Showing posts with label writing colonies. Show all posts
Showing posts with label writing colonies. Show all posts

Tuesday, November 3, 2009

East is East, South is South, etc.

Just finished reading T.C. Boyle's East is East which includes a hilarious send up of a writing colony. Boyle's fictional colony is located near Savannah but otherwise quite like MacDowell, where he has been a resident....although I suspect it's also like Yadoo or any of the big colonies.

I heard about the book while I was at MacDowell but when I went to the Peterborough library to check it out I couldn't find it in the stacks. I approached the desk with some trepidation. MacDowell colonists are free to use the public facilities of the little town of Peterborough, including the library, but it's no secret we're mildly resented. Maybe because the colony pays no taxes, maybe because New Englanders are inherently suspicious of artsy-fartsy creative types. Maybe because the local rescue squad gets tired of running out to the colony for cases of alcohol poisoning, bear baiting, or half-hearted suicide attempts.
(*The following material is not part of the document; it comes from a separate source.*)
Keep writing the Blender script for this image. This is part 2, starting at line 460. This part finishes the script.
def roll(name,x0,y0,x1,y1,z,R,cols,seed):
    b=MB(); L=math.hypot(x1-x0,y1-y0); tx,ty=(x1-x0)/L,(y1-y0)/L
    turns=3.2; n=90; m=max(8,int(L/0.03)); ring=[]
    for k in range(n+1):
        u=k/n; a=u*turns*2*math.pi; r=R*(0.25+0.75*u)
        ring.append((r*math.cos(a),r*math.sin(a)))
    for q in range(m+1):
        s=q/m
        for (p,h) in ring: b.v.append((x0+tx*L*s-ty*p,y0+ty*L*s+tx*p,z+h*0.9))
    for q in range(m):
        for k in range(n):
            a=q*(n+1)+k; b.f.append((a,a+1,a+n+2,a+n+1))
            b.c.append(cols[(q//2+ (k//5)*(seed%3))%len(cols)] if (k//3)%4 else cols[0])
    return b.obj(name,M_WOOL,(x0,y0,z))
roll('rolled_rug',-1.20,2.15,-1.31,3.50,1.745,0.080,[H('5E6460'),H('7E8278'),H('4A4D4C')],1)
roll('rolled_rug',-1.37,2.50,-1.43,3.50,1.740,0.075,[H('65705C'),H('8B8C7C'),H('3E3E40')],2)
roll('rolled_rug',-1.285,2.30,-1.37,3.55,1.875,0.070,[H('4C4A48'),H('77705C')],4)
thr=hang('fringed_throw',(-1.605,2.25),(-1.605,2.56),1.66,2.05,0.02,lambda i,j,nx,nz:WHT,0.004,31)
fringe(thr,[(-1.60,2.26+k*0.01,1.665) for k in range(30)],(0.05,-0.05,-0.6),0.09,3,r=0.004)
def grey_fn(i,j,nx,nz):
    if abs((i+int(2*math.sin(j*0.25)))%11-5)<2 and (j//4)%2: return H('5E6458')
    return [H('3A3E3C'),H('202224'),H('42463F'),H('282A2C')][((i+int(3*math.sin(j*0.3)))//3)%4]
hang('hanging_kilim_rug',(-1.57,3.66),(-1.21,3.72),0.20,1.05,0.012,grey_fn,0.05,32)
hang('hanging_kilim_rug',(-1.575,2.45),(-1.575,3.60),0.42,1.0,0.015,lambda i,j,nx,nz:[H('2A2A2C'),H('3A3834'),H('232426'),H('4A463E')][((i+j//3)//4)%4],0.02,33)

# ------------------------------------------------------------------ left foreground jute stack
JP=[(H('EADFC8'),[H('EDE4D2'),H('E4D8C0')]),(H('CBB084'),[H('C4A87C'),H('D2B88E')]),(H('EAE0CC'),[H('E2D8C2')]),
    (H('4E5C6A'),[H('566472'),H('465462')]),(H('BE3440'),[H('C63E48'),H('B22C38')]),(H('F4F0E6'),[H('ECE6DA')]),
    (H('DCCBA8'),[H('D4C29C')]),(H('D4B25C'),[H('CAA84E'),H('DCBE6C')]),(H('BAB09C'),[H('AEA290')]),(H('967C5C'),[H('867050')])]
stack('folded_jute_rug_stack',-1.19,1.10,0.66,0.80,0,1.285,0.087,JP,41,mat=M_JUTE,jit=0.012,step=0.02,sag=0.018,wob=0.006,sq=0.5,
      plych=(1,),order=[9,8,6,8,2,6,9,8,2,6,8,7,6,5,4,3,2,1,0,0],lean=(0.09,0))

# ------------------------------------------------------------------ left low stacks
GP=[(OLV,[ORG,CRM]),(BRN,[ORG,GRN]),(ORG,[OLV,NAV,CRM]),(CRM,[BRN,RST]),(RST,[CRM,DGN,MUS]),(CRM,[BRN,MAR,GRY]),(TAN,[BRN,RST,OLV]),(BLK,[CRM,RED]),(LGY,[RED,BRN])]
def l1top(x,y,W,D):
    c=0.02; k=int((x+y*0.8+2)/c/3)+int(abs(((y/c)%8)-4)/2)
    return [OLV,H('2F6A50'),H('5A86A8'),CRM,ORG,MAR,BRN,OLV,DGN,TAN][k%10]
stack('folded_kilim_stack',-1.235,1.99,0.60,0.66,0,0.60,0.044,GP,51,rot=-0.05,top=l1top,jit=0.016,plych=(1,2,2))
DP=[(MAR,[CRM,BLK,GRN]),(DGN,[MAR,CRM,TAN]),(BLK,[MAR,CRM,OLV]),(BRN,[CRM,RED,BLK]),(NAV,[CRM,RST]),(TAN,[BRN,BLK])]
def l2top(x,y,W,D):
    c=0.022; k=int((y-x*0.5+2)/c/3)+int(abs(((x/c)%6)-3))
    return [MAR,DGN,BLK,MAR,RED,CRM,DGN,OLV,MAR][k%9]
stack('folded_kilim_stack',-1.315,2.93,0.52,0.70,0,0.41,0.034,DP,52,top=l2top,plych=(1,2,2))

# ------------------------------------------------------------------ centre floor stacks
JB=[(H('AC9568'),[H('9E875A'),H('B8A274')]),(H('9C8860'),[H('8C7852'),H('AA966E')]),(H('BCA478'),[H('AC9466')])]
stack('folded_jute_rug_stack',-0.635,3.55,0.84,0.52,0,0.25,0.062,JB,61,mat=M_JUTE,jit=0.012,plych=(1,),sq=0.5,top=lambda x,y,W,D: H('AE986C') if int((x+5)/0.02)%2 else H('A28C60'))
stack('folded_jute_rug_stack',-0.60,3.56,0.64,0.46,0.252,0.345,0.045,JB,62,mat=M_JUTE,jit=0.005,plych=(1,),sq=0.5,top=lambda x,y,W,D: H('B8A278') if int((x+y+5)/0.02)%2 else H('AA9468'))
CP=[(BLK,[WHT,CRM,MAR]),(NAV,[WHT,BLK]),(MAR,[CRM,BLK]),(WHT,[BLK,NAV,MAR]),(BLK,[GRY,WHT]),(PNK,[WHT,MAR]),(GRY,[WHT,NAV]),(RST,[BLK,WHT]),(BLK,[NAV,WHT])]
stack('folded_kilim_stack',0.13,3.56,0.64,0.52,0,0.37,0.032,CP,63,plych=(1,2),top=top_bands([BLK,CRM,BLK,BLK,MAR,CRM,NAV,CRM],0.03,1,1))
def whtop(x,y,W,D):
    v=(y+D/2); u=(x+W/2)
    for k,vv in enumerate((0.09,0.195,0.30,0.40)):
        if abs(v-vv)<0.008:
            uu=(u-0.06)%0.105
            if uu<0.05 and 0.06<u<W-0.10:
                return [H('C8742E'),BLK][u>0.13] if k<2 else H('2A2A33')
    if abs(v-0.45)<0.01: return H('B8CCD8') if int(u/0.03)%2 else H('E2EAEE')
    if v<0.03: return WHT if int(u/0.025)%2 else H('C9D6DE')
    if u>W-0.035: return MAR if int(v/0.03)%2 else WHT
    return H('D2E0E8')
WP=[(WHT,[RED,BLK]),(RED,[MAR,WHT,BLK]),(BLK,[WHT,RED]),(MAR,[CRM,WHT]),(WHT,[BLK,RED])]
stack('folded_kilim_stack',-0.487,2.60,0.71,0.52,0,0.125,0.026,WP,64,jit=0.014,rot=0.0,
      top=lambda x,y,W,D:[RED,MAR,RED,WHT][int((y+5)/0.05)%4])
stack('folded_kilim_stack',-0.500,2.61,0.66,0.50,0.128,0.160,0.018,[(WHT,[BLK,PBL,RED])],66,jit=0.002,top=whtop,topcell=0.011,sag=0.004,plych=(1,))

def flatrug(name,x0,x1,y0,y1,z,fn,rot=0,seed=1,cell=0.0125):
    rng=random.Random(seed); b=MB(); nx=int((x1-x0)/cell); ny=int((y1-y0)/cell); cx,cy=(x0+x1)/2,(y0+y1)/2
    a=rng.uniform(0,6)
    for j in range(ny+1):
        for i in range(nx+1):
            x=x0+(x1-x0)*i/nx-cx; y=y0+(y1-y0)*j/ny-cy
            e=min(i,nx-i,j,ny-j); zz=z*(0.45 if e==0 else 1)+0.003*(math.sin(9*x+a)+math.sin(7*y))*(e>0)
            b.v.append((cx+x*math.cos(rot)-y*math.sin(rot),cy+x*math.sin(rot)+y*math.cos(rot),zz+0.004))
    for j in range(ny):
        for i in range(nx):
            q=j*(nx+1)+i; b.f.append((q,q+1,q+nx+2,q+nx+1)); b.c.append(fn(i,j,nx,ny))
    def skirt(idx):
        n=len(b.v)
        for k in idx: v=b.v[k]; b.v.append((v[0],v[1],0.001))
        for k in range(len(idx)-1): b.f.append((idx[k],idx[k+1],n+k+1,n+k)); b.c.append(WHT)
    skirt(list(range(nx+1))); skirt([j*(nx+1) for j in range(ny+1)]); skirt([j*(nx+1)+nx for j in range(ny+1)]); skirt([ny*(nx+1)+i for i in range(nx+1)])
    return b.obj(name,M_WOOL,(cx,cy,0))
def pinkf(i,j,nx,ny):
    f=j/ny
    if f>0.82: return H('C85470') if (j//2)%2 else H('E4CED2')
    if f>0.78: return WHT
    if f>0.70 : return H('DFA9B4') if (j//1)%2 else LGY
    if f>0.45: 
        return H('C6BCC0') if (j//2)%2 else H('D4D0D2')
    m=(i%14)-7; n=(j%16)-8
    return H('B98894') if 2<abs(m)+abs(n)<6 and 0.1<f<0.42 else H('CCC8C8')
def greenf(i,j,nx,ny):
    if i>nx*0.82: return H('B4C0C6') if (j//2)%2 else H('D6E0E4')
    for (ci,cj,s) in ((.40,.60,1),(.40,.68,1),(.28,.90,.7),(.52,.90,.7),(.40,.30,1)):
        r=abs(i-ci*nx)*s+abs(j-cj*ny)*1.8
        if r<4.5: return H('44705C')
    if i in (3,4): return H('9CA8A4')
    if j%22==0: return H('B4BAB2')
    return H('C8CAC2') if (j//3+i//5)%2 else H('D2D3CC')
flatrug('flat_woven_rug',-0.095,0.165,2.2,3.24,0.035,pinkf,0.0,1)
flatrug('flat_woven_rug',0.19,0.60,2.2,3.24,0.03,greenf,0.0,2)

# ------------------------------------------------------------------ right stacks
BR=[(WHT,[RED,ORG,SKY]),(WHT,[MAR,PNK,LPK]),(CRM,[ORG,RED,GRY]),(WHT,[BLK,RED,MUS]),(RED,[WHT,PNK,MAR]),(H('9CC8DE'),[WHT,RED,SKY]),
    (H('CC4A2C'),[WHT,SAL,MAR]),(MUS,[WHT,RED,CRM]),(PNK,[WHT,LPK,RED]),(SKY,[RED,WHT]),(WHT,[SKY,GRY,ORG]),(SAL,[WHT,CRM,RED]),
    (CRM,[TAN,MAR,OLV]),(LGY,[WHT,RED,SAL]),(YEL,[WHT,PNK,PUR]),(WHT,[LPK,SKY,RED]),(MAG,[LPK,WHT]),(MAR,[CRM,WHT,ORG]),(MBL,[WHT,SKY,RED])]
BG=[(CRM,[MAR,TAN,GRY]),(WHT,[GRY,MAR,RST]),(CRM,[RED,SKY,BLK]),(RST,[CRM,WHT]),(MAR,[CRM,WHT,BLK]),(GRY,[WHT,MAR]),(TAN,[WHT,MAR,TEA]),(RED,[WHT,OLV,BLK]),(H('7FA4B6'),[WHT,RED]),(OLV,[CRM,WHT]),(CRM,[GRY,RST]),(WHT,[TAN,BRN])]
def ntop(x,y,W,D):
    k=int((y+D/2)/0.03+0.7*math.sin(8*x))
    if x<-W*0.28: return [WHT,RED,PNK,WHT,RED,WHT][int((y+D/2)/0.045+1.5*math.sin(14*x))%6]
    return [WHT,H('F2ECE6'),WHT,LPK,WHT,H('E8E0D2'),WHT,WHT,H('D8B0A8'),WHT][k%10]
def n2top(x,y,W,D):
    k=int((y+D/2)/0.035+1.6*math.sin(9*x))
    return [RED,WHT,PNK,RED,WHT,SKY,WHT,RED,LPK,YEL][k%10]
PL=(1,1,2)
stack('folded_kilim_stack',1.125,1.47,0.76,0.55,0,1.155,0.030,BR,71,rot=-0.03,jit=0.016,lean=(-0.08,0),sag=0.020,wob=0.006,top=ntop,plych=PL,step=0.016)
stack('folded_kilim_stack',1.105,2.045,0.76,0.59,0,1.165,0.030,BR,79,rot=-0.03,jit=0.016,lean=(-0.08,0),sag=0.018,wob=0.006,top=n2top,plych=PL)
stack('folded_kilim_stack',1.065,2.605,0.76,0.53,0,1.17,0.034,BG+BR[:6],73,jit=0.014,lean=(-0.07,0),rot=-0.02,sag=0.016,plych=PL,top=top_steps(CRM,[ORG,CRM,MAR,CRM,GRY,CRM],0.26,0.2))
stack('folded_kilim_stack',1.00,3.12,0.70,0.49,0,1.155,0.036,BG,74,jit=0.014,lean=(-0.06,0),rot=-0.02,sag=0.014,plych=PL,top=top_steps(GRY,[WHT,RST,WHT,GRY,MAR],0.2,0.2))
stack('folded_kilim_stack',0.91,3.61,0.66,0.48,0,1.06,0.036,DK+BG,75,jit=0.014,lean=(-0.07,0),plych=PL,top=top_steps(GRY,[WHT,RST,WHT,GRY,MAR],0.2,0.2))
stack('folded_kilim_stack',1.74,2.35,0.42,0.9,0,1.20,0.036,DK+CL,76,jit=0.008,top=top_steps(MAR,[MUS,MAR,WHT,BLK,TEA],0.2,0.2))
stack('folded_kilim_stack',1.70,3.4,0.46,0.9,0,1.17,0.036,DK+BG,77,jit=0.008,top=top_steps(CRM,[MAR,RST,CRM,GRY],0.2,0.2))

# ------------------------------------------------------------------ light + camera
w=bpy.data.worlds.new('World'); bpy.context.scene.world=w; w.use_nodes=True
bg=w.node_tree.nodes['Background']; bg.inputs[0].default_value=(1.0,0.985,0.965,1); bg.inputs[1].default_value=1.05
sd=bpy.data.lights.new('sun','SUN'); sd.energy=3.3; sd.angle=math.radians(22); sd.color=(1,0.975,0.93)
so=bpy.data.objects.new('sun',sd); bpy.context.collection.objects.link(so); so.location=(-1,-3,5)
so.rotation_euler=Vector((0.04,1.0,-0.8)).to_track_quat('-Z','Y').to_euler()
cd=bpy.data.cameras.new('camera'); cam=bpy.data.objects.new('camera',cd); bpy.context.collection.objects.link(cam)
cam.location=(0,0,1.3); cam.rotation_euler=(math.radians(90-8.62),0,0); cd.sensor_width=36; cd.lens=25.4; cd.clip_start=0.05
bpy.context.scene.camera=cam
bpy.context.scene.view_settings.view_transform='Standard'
Anyway, the library looks over her half glasses at me and stonily informs me that someone from MacDowell took the book and never brought it back. She refrained from saying "What else would you expect?" but it hung in the air.

So now, a full year later, I have ordered the book off Amazon and I laughed out loud as I read parts, mostly about the over-the-top rivalry of two female novelists at the colony. In real life I never encountered that kind of cruelty at MacDowell. Our readings after dinner - while undoubtedly nerve wracking for whomever was presenting - were fun ways to get together and bounce around ideas and rarely sparked criticism or controversy. I may have been so far out of the loop of name artists there that I failed to see rivalry if there was any... but I don't think that's the case.

So why did I find Boyle's book so funny and true? Because I've certainly seen artistic envy in action before and I give him credit for having the balls to skewer it. (I give myself credit for using both "balls" and "skewer"in the same sentence.) Part of what made the book so biting is that these colonists are thrust by accident into the middle of a tragedy with international implications and they are so wound up with themselves and their pecking order at the colony that they completely fail to recognize what's happening. Until one of them decides it's her chance to move into the lucrative world of gossip journalism, that is.

God, you've got to love the colony world. It's so weird and self-absorbed and incestuous and out of touch with reality. I hope I get back into it soon.

Thursday, October 29, 2009

Northward Ho

Today I sent off an application to Ledig House in upstate New York, a writing colony that seems to have a particularly international slant in that a large percentage of people attending come from outside the US. Starting the colony application process all over again has made me thoughtful...you have to answer those impossible Miss America-like questions such as "What is your book about?" or "How would you describe your creative process?" You're pulling together the recommendations and the SASEs and writing your little essays and then it begins to feel like you're the world's oldest and most hopeless high school senior applying to a "stretch school" like Harvard. Bottom line is: Everybody wants this. Why should they choose you?

But there was something different about it this time. Ledig House requested a sample of recently published work and I just took an advance reader copy of the book and plunked it in the envelope. That sure as hell was easier than torturing myself with some 25 page writing sample. And I was also thinking it was sort of a strategic thing to do - hard to say who will be reading the applications but it's another way to get my book out there, to have someone outside my small circle come in contact with it. For so long, being a writer has been about explaining what I want to be but at some point - maybe just holding the advance reader copy in my hands - it became more about what I already am.

So I sent off the book and said "I want to write a sequel to this."

There's also the matter of when to go. The book comes out March 29, 2010 and I feel like the Mayans, like my calendar suddenly ends with a set date. I honestly cannot imagine anythng beyond the publication of the book. For all I know on March 30, 2010 the sun will rise in the west. My experiences with my published friends has given me clear warning that problably nothing will change....the book will come out and my life will go on pretty much as it always has. To expect life changing events to follow publication is foolish. The cruel part is that your publisher wants you to be "available" for the first three months following the hardcover publication of a novel, presumably to deal with the flood of interview requests and reviews and demands for appearnaces on Oprah that are statistically unlikely to come. Hard to say what "available" means, but I think most writers interpret it as "at home, waiting for the phone to ring, and not working on anything else."

I know that I can't do this. I have to make plans for April of next year....and May and June and all the months beyond. So I hope that Ledig House says yes. Or MacDowell or Yaddo or Jentel or UCross or somebody.